Presentation

In this Inter-American Development Bank (IDB)-IDDRI report, the authors search the academic literature and reports from international government agencies and think tanks to provide a list of 15 transformations that countries can consider using to reach net-zero emissions, benefits that are associated with them, barriers to their implementation, and a set of policies that governments can use to lift these barriers in each sector and enable the transitions.

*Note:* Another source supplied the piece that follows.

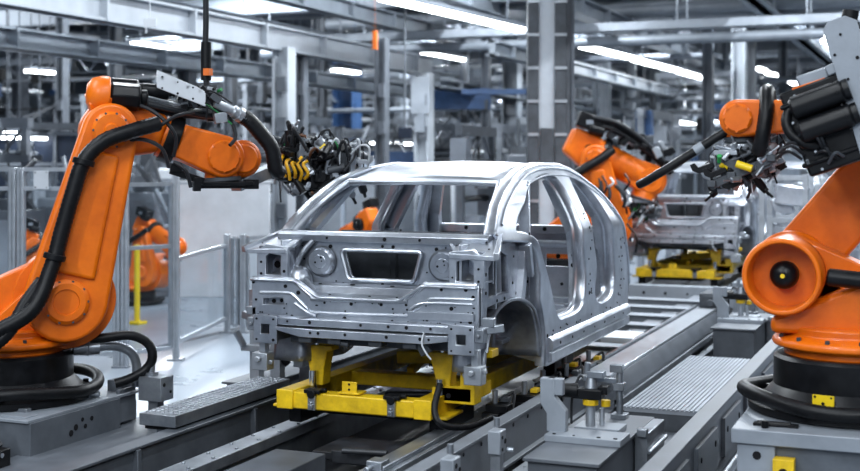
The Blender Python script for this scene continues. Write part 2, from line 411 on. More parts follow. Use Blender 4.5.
# ---- robot at the left of the line
R1 = robot('industrial_robot', 'large orange robot arm left of the car body, its gripper reaching the rear window', (-6.13, 7.10, .59), (1.73, 1.5), (.36, .70), (.66, 1.88), (.56, 2.03), (1.48, 1.70), rS=.33, ra=.138, Lh=.52)
NB = R1['NB']; root = R1['root']; fh = R1['fh']; ax = R1['ax']; u = R1['u']; v = R1['v']
tip = wrist_hand(R1, (.06, 0, -1), .15)
b = NB(); b.cyl((1.64, -.06, 1.685), (1.64, .15, 1.685), .14, ch=.02, n=32); b.cyl((1.64, -.09, 1.685), (1.64, -.05, 1.685), .11, ch=.012, n=32); b.bar((1.5, .04, 1.70), (1.64, .04, 1.69), .16, .17, up=(0, 0, 1))
for k in range(8): q = V((1.64+.12*cos(pi*k/4), -.06, 1.685+.12*sin(pi*k/4))); b.cyl(q, q+V((0, -.01, 0)), .008, n=6)
b.obj('wrist_gearbox', ORANGE, root, bevel=.012)
b = NB(); b.box(tip+V((.0, 0, -.015)), (.42, .34, .03)); b.cyl(tip+V((-.2, -.12, -.03)), tip+V((.24, -.12, -.03)), .02); b.box(tip+V((.2, -.1, -.02)), (.1, .1, .07))
b.obj('mounting_plate', BLACK, root, bevel=.005)
welding_tool(R1, (2.32, .40, 1.62), (.64, .5, .54), 11, tip+V((.1, 0, -.03)), .12, 95, sz=1.25)
# rear lobe and motor on top
b = NB(); c = V((.66, -.22, 2.13)); d = V((.98, 0, -.06)).normalized()
b.lathe([(0, -.16), (.07, -.155), (.115, -.12), (.135, -.06), (.135, .0), (0, .0)], c, d, 28); b.bar(c+d*-.06, V((.66, -.12, 1.93)), .2, .2, up=(0, 1, 0)); lobe = b.obj('gear_housing', ORANGE, root, bevel=.01)
b = NB(); b.lathe([(0, 0), (.085, 0), (.1, .015), (.1, .2), (.085, .215), (0, .215)], c+d*.0, d, 8); b.lathe([(.06, .215), (.06, .26), (.03, .27), (0, .27)], c, d, 16); b.obj('axis_motor', MOTOR, lobe, bevel=.008)
b = NB()
for s, o, t in ((.12, .0, .02), (.12, .09, .02), (.0, .06, .23)):
    q = c+V((0, s+.1, o)); b.cyl(q+d*t, q+d*(t+.2), .055, n=16, ch=.01)
    b.cyl(q+d*(t+.2), q+d*(t+.24), .03, n=12)
b.obj('axis_motor', MOTOR, root)
# hose going down the link
b = NB(); hose = [(-.2, -.62, .5), (.12, -.58, .66), (.26, -.52, .95), (.33, -.5, 1.2), (.4, -.5, 1.45), (.47, -.5, 1.66), (.6, -.5, 1.8), (.78, -.48, 1.87), (.98, -.4, 1.93)]
b.tube(hose, .052, 14, 8, corr=.07, pitch=.024); dp = b.obj('dress_pack_hose', RUBBER, root)
b = NB(); b.tube([(-.35, -.55, .3), (-.05, -.6, .5), (.1, -.52, .72), (.2, -.45, .85)], .045, 12, 8, corr=.07, pitch=.024); b.obj('dress_pack_hose', RUBBER, root)
for p, q in (((.47, -.5, 1.66), (.52, -.38, 1.66)), ((.28, -.52, 1.02), (.34, -.38, 1.02))):
    b = NB(); b.lathe([(.058, -.02), (.075, -.02), (.075, .02), (.058, .02)], p, (.25, 0, .95), 20); b.bar(p, q, .05, .04); b.box(V(q), (.07, .05, .06)); b.obj('hose_clamp', BLACK, dp, bevel=.004)
# cable tray on top of the forearm, cable cluster, hose to the tool
b = NB(); t1, t2 = V((.98, -.27, 2.245)), V((1.34, -.27, 2.125))
b.prism([(0, -.06), (.36, -.075), (.36, .03), (.3, .045), (0, .065)], lambda p: t1+(t2-t1).normalized()*p[0]+V((0, -.06, p[1])), lambda p: t1+(t2-t1).normalized()*p[0]+V((0, -.04, p[1])))
for k in range(4): b.bar(t1+(t2-t1)*(.1+.25*k)+V((0, -.06, .02)), t1+(t2-t1)*(.1+.25*k)+V((0, .2, .02)), .03, .03)
b.dots([t1+(t2-t1)*k+V((0, -.06, z)) for k in (.1, .4, .7, .95) for z in (-.05, .03)], (0, -1, 0), .008)
tray = b.obj('cable_bracket', [WHITEP, HOLE], root, bevel=.004)
rnd = random.Random(3)
for k in range(12):
    y = -.2+.025*k; z = rnd.uniform(-.04, .08)
    b = NB(); b.tube([ax(.05, .14, y), ax(.25, .17+z, y-.02), ax(.5, .2+z, y), ax(.72, .24+z*.6, y*.6), ax(.86, .27, y*.4)], rnd.choice([.012, .018, .024]), 8, 5)
    b.obj('cable', rnd.choice([CABLE, CABLE, CABLE, DGREY, ALU]), tray)
for k in range(44):
    p = V((rnd.uniform(1.18, 1.47), rnd.uniform(-.26, .15), rnd.uniform(1.98, 2.22))); b = NB()
    if k % 3: b.box(p, (rnd.uniform(.04, .09),)*2+(rnd.uniform(.03, .08),), M.Rotation(rnd.uniform(0, 3), 3, 'Y')); b.obj('valve_block', rnd.choice([BLACK, BLACK, DGREY, ALU]), tray, bevel=.004)
    else: b.cyl(p, p+V((.03, -.05, .02)), .012, n=12); b.obj('connector', rnd.choice([GREEN, BLACK, ALU, BLACK, DGREY]), tray)
for k in range(9):
    a = V((rnd.uniform(1.18, 1.4), -.15, rnd.uniform(2.05, 2.22))); e = V((rnd.uniform(1.3, 1.55), -.2, rnd.uniform(1.92, 2.15)))
    b = NB(); b.tube([a, a.lerp(e, .5)+V((0, -.05, rnd.uniform(-.02, .06))), e], .007, 7, 6); b.obj('air_hose', rnd.choice([CABLE, GREEN, CABLE, CABLE]), tray)
b = NB(); b.cyl((1.40, -.24, 2.09), (1.54, -.22, 2.03), .034, n=16); b.cyl((1.53, -.22, 2.035), (1.64, -.19, 1.98), .046, n=16, ch=.01); b.cyl((1.57, -.21, 2.015), (1.60, -.20, 2.0), .056, n=16); b.obj('hose_coupling', ALU, root)
b = NB(); b.tube([(1.60, -.19, 2.0), (1.66, -.18, 1.965), (1.74, -.18, 1.88), (1.83, -.18, 1.76), (1.86, -.16, 1.62), (1.9, -.1, 1.58)], .055, 14, 8, corr=.07, pitch=.024); b.obj('dress_pack_hose', RUBBER, root)
for k, pts in enumerate(([(.75, -.2, 2.1), (.95, -.32, 2.02), (1.1, -.36, 1.86), (1.1, -.3, 1.7)], [(.8, -.3, 1.95), (.95, -.38, 1.9), (1.1, -.36, 1.98), (1.25, -.25, 2.02)], [(.7, -.3, 1.78), (.85, -.4, 1.82), (1.0, -.4, 1.76), (1.06, -.35, 1.62)], [(1.1, -.3, 1.66), (1.18, -.33, 1.6), (1.22, -.3, 1.48)], [(1.52, -.15, 2.0), (1.55, -.25, 1.85), (1.5, -.3, 1.78)])):
    b = NB(); b.tube(pts, .014, 8, 6); b.obj('cable', CABLE, root)
b = NB(); b.bar((1.08, -.25, 1.60), (1.32, -.25, 1.52), .035, .05); b.box((1.12, -.25, 1.62), (.08, .08, .06)); b.box((1.27, -.25, 1.5), (.05, .09, .1)); b.obj('sensor_bracket', BLACK, root, bevel=.004)

# ---- robot at the right of the line
R3 = robot('industrial_robot', 'orange robot arm at the right edge with open shoulder ring and black motors', (-.54, 7.75, .80), (-1, 0.0), (.345, .795), (-.40, 1.70), (-.58, 1.75), (.62, 1.71), rS=.225, ra=.10)
NB = R3['NB']; root = R3['root']; ax = R3['ax']
tip = wrist_hand(R3, (-.0, 0, -1), .11)
b = NB(); b.cyl(tip, tip+V((0, 0, -.05)), .1, n=24, ch=.01); b.box(tip+V((0, 0, -.06)), (.3, .22, .03)); b.obj('mounting_plate', ALU, root, bevel=.005)
welding_tool(R3, (.61, 0, 1.42), (.42, .4, .26), 21, tip+V((0, 0, -.06)), .42, 85, yel=False, sz=.72)
b = NB(); b.cyl((.53, .2, 1.41), (.62, .2, 1.44), .022, n=16); b.obj('yellow_cylinder', YBRIGHT, root)
# motor pack on the left of the elbow
mp = NB(); Q = M.Rotation(radians(20), 3, 'Y')
mc = V((.10, .3, 1.66)); mp.box(mc, (.36, .2, .5), Q)
for k in (-.18, .0, .17): mp.box(mc+Q @ V((-.0, .02, k)), (.40, .2, .03), Q)
pack = mp.obj('motor_pack', MOTOR, root, bevel=.02)
for k in (.14, .0):
    b = NB(); a = mc+Q @ V((.14, .14, k)); e = mc+Q @ V((-.16, .14, k)); b.cyl(a, e, .068, n=20, ch=.015); b.cyl(e, e+(e-a).normalized()*.03, .06, n=16)
    for s in range(6):
        q = a.lerp(e, .88)+Q @ V((0, .078*cos(s), .078*sin(s))); b.cyl(q, q+V((0, .01, 0)), .007, n=6)
    b.obj('axis_motor', MOTOR, pack)
b = NB()
for k in range(14):
    q = mc+Q @ V((rnd.choice([-.16, .16, .1, -.08]), .105, rnd.uniform(-.24, .24))); b.cyl(q, q+V((0, .014, 0)), .008, n=6)
b.obj('bolts', ALU, pack)
b = NB(); b.box((.17, .3, 1.925), (.17, .18, .07), M.Rotation(radians(18), 3, 'Y')); b.obj('junction_cover', LGREY, pack, bevel=.012)
b = NB(); b.box((.19, .3, 1.885), (.19, .19, .02), M.Rotation(radians(18), 3, 'Y')); b.obj('cover_rim', ORANGE, pack, bevel=.004)
b = NB(); b.box((.05, .32, 1.975), (.10, .17, .06), M.Rotation(radians(24), 3, 'Y')); b.obj('cover_plate', LGREY, pack, bevel=.008)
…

The report's six sections on electricity, transport, agriculture, forestry and land use, buildings, industry, and waste each include one or more key transformations to reduce GHG emissions towards net zero. Each transformation starts with the definition of a vision statement describing its aspired goal. It then describes the changes necessary to achieve this vision, which benefits could come with implementing the vision, which barriers are to be considered, and which policies may effectively reduce these barriers.

Read the report online

Abstract

Getting to net-zero emissions is necessary to limit global warming to well under 2 °C and towards 1.5 °C, which are the temperature goals of the Paris Agreement. More than 50 countries globally have set targets to reach net-zero emissions, typically by 2050, and most others are working on similar goals. Achieving these targets requires transformations in the electricity, transport, agriculture, land-use, buildings, industry, and waste-management sectors. While solutions exist to transition to a carbon-neutral economy, including both technology and behavioral changes, which often come with economic, social, or development benefits, many barriers prevent their uptake. We compile evidence from the academic and gray literature to identify 15 sectoral transformations that allow the achievement of net-zero greenhouse gas emissions. We then list barriers that prevent their uptake, such as hurdles related to infrastructure, regulations, public and private finances, information, and political economy issues. Finally, we provide more than 50 examples of sector-level government interventions that can lift these barriers, such as building infrastructure, reforming regulations and subsidies, providing information and capacity building, and managing distributional impacts. Governments can use this information to inform the design of comprehensive climate strategies that translate the long-term net-zero emission goal into a roadmap of required transformations in each sector, and then work on designing and implementing government interventions at the national, regional, or local levels to enable them.